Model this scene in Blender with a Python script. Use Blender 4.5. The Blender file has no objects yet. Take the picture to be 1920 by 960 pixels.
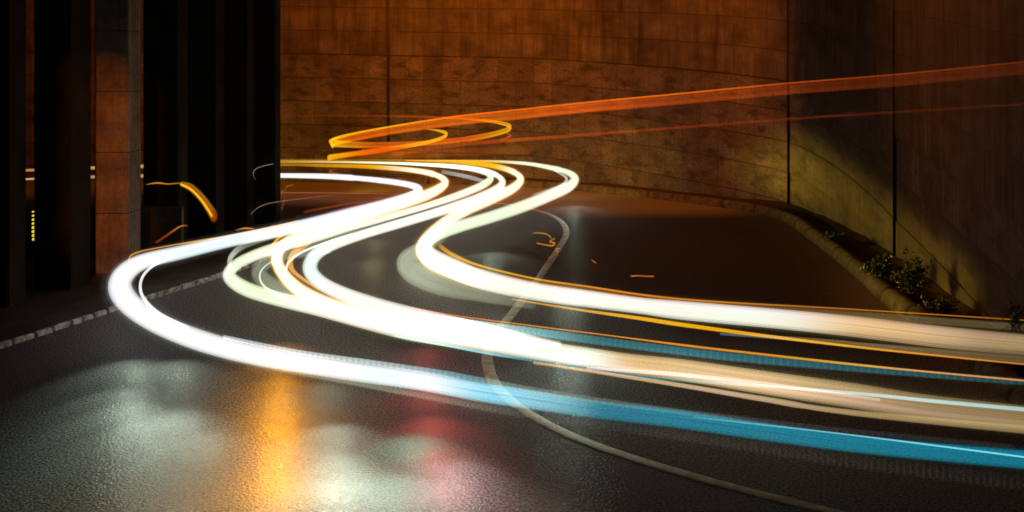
import bpy, bmesh, math, random
from mathutils import Vector, Matrix
R = math.radians
random.seed(7)
S = bpy.context.scene
COL = S.collection

# ------------------------------------------------------------------ camera
FPX, YH, ZC = 2000.0, 135.0, 5.5          # focal length and horizon in 1920-px units, eye height (m)
cd = bpy.data.cameras.new('camera'); cam = bpy.data.objects.new('camera', cd); COL.objects.link(cam)
cam.location = (0, 0, ZC); cam.rotation_euler = (R(90), 0, 0)
cd.sensor_width = 36; cd.lens = 36 * FPX / 1920
cd.shift_y = -(480 - YH) / 1920
cd.clip_start = .1; cd.clip_end = 2000
S.camera = cam
# ------------------------------------------------------------------ sky (night) and exposure
W = bpy.data.worlds.new('World'); S.world = W; W.use_nodes = True
nt = W.node_tree; bg = nt.nodes['Background']
sky = nt.nodes.new('ShaderNodeTexSky'); sky.sky_type = 'NISHITA'; sky.sun_disc = False
sky.sun_elevation = R(3); sky.sun_rotation = R(200)
nt.links.new(sky.outputs[0], bg.inputs[0]); bg.inputs[1].default_value = .0006
S.view_settings.view_transform = 'Standard'; S.view_settings.look = 'None'
S.view_settings.exposure = 0; S.view_settings.gamma = 1
S.cycles.transparent_max_bounces = 160; S.cycles.max_bounces = 6
S.cycles.use_denoising = True
S.cycles.sample_clamp_indirect = 3

def lamp(kind, name, loc, target, energy, color, size=.15, cone=60, blend=.5, parent=None):
    d = bpy.data.lights.new(name, kind); d.energy = energy; d.color = color
    d.shadow_soft_size = size
    if kind == 'SPOT': d.spot_size = R(cone); d.spot_blend = blend
    o = bpy.data.objects.new(name, d); COL.objects.link(o); o.location = loc
    v = Vector(target) - Vector(loc); o.rotation_euler = v.to_track_quat('-Z', 'Y').to_euler()
    if parent: o.parent = parent
    return o
SODIUM = (1, .205, .001)
# sodium street lighting, mounted above the frame
lamp('SPOT', 'sodium_light', (-6, 43.5, 14), (-5, 54, 5.5), 8600, SODIUM, .3, 110, .6)
lamp('SPOT', 'sodium_light', (3.0, 37, 14), (5.0, 50, 5.5), 8600, SODIUM, .3, 92, .6)
lamp('SPOT', 'sodium_light', (-22, 40, 12), (-22, 56, 4), 3600, SODIUM, .3, 80, .8)
for z in (.6, 1.7, 2.8, 3.9, 5.0):
    lamp('SPOT', 'sodium_light', (-7.4, 12.5, 8.2), (-10.85, 28.7, z), 5600, SODIUM, .1, 7.5, 1)
lamp('SPOT', 'sodium_light', (1.5, 30, 14), (11, 26, 8), 4000, SODIUM, .3, 75, 1)
lamp('POINT', 'sodium_light', (3, 34, 15), (0, 0, 0), 700, SODIUM, .3)
# headlamps sweeping round the bend
OLIVE = (1, .62, .05)
BEAM = [(10.6, 43.2, 1.75, 25), (11.2, 41.2, 1.6, 25), (11.25, 38.8, 1.4, 24), (11.2, 36.4, 1.25, 23), (11.1, 34, 1.05, 21), (11, 31.6, .9, 20),
        (10.7, 29.2, .75, 18), (10.45, 27, .6, 17), (10.2, 24.8, .5, 17), (10, 22.8, .4, 17)]
for a, b in zip(BEAM, BEAM[1:]):
    for f in (0, .33, .67):
        t = [p + (q - p) * f for p, q in zip(a, b)]
        lamp('SPOT', 'headlamp_beam', (4.4, t[1] + 2.2, .85), t[:3], 760, OLIVE, .15, t[3] * 1.25, 1)
for p, t, e, c in [((0, 45, 1), (6.0, 48.5, 1.0), 330, 50), ((-3, 46.5, 1), (2, 51.8, .8), 330, 60), ((-8, 47, 1), (-4, 53.5, .8), 300, 64), ((-15, 48, 1), (-12, 54.5, .9), 200, 70)]:
    lamp('SPOT', 'headlamp_beam', p, t, e * 2.2, OLIVE, .2, c, .8)

# ------------------------------------------------------------------ helpers
def P(px, py, h=None, Y=None):
    """point seen at a picture position, at height h above the road or at distance Y"""
    if Y is None: Y = FPX * (ZC - h) / (py - YH)
    return Vector(((px - 960) / FPX * Y, Y, ZC - (py - YH) / FPX * Y))

def cr(pts, n):
    """Catmull-Rom resampling of tuples"""
    out = []; N = len(pts)
    for i in range(N - 1):
        p0, p1, p2, p3 = pts[max(i-1, 0)], pts[i], pts[i+1], pts[min(i+2, N-1)]
        for k in range(n):
            t = k / n
            out.append(tuple(.5 * (2*b + (c-a)*t + (2*a-5*b+4*c-d)*t*t + (3*b-a-3*c+d)*t**3) for a, b, c, d in zip(p0, p1, p2, p3)))
    out.append(tuple(pts[-1])); return out

def lin(x, tab):
    if x <= tab[0][0]: return tab[0][1]
    for (a, b), (c, d) in zip(tab, tab[1:]):
        if x <= c: return b + (d - b) * (x - a) / (c - a)
    return tab[-1][1]

def new_obj(name, mesh, mat=None, parent=None):
    o = bpy.data.objects.new(name, mesh); COL.objects.link(o)
    if mat: mesh.materials.append(mat)
    if parent: o.parent = parent
    return o
def bm_obj(name, bm, mat, parent=None, smooth=False):
    m = bpy.data.meshes.new(name); bm.normal_update(); bm.to_mesh(m); bm.free()
    if smooth:
        for p in m.polygons: p.use_smooth = True
    return new_obj(name, m, mat, parent)
def empty(name, loc=(0, 0, 0)):
    o = bpy.data.objects.new(name, None); COL.objects.link(o); o.location = loc; o.empty_display_size = .2
    return o
def tag(o, label, cat, group=None, kind=None):
    o['label'] = label; o['category'] = cat
    if group: o['group'] = group
    if kind: o['kind'] = kind
def struct(o): o['kind'] = 'structure'; return o
def box(bm, c, s, rz=0, bevel=0):
    r = bmesh.ops.create_cube(bm, size=1)
    vs = r['verts']
    bmesh.ops.scale(bm, vec=s, verts=vs)
    if bevel:
        es = list({e for v in vs for e in v.link_edges})
        rr = bmesh.ops.bevel(bm, geom=es, offset=bevel, segments=2, affect='EDGES')
        vs = list({v for f in rr['faces'] for v in f.verts} | {v for v in vs if v.is_valid})
    if rz: bmesh.ops.rotate(bm, cent=(0, 0, 0), matrix=Matrix.Rotation(rz, 3, 'Z'), verts=vs)
    bmesh.ops.translate(bm, vec=c, verts=vs)
    return vs

# ------------------------------------------------------------------ materials
class N:
    def __init__(s, name):
        s.m = bpy.data.materials.new(name); s.m.use_nodes = True; s.t = s.m.node_tree
        s.b = s.t.nodes['Principled BSDF']
    def n(s, typ, **kw):
        x = s.t.nodes.new('ShaderNode' + typ)
        for k, v in kw.items(): setattr(x, k, v)
        return x
    def l(s, a, b): s.t.links.new(a, b)
    def ramp(s, src, stops):
        r = s.n('ValToRGB'); e = r.color_ramp.elements
        while len(e) < len(stops): e.new(.5)
        for q, (p, c) in zip(e, stops):
            q.position = p; q.color = (c, c, c, 1) if not isinstance(c, tuple) else (*c, 1)
        s.l(src, r.inputs[0]); return r.outputs[0]
    def mix(s, f, a, b, mode='MIX'):
        x = s.n('Mix', data_type='RGBA', blend_type=mode)
        for v, i in ((f, 0), (a, 6), (b, 7)):
            if hasattr(v, 'links'): s.l(v, x.inputs[i])
            elif i == 0: x.inputs[0].default_value = v
            else: x.inputs[i].default_value = (v, v, v, 1) if not isinstance(v, tuple) else (*v, 1)
        return x.outputs[2]
    def noise(s, vec, scale, detail=4, rough=.55, stretch=None):
        if stretch:
            mp = s.n('Mapping'); mp.inputs['Scale'].default_value = stretch; s.l(vec, mp.inputs[0]); vec = mp.outputs[0]
        x = s.n('TexNoise'); x.inputs['Scale'].default_value = scale; x.inputs['Detail'].default_value = detail
        x.inputs['Roughness'].default_value = rough; s.l(vec, x.inputs['Vector']); return x.outputs['Fac']
    def bump(s, h, strength, dist=.02, prev=None):
        x = s.n('Bump'); x.inputs['Strength'].default_value = strength; x.inputs['Distance'].default_value = dist
        s.l(h, x.inputs['Height'])
        if prev: s.l(prev, x.inputs['Normal'])
        return x.outputs[0]

def mat_asphalt():
    k = N('wet_asphalt'); co = k.n('NewGeometry').outputs['Position']
    vor = k.n('TexVoronoi'); vor.inputs['Scale'].default_value = 22; k.l(co, vor.inputs['Vector'])
    big = k.noise(co, .35, 5); mid = k.noise(co, 2.2, 5); fine = k.noise(co, 24, 3, .65)
    c = k.mix(k.ramp(big, [(.3, 0.0), (.7, 1.0)]), (.0012, .0009, .0006), (.0032, .0024, .0017))
    c = k.mix(k.ramp(fine, [(.35, .35), (.7, 1.0)]), .35, c, 'MULTIPLY')
    rg = k.ramp(mid, [(.3, .15), (.7, .21)]); 
    b = k.bump(fine, 1.0, .009)
    b = k.bump(k.ramp(vor.outputs['Distance'], [(0, 1.0), (.7, 0.0)]), .8, .006, b)
    # film of water: a faint even gloss over the grains
    gl = k.n('BsdfGlossy'); k.l(k.mix(1, k.mix(.85, (1.0, 1.0, 1.0), k.ramp(fine, [(.44, .0), (.60, 3.2)]), 'MULTIPLY'), (.004, .004, .004), 'MULTIPLY'), gl.inputs['Color']); k.l(rg, gl.inputs['Roughness']); k.l(b, gl.inputs['Normal'])
    df = k.n('BsdfDiffuse'); k.l(c, df.inputs['Color']); k.l(b, df.inputs['Normal']); k.t.nodes.remove(k.b)
    ad = k.n('AddShader'); k.l(df.outputs[0], ad.inputs[0]); k.l(gl.outputs[0], ad.inputs[1]); k.l(ad.outputs[0], k.t.nodes['Material Output'].inputs[0])
    return k.m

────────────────

Restate, line by line and word for word, everything from the top of the material through the line that contains "COL = S.collection". Leave pictures out.

Model this scene in Blender with a Python script. Use Blender 4.5. The Blender file has no objects yet. Take the picture to be 1920 by 960 pixels.
import bpy, bmesh, math, random
from mathutils import Vector, Matrix
R = math.radians
random.seed(7)
S = bpy.context.scene
COL = S.collection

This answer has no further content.